1981 - Dr. Edward Taub, a researcher funded by the National Institutes of Health, is charged with multiple counts of criminal animal cruelty by Maryland prosecutors after investigators find 17 monkeys in appalling conditions. Taub is eventually found guilty of one count of cruelty against the primates, who become widely known as the "Silver Spring Monkeys." The Maryland Supreme Court overturns Taub's conviction on a technicality, finding in 1983 that the Maryland cruelty to animals statute was never intended to cover federally funded research. The Maryland legislature amends the statute to close this loophole the year after this decision.
The Taub prosecution marks the first time an animal researcher or laboratory has faced criminal cruelty charges.
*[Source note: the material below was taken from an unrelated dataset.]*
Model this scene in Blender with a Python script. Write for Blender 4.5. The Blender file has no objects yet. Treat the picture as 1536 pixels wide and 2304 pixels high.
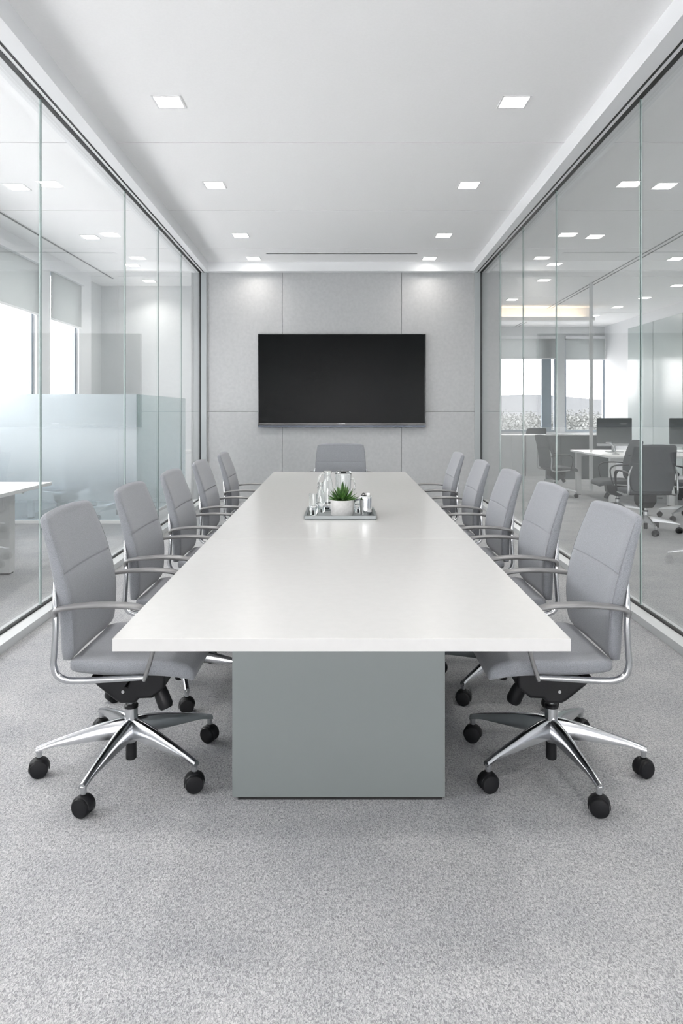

Until 2004 - when Otero County, New Mexico District Attorney Scot Key files criminal charges against the NIH's Alamogordo Primate Facility (APF) contractor for multiple counts of alleged criminal cruelty committed against chimpanzees at the APF - there is only one other such case, filed in 1995 against an individual who worked at Hazelton Research Products in Michigan. Unlike the Taub or Hazelton cases, the criminal cruelty charges in New Mexico are filed for facility-wide institutional neglect allegedly committed by the NIH's contractor, Charles River Laboratories, Inc., as well as the facility director, veterinarian Dr. Rick Lee.
The Taub-"Silver Springs Monkey" case helps to launch People for the Ethical Treatment of Animals (PETA). Later in the decade, the NIH will blatantly renege on a promise not to conduct invasive research on the Silver Spring Monkeys by opening some of the monkeys' skulls and exposing their brains. The NIH's actions prompt outrage from members of Congress and the public.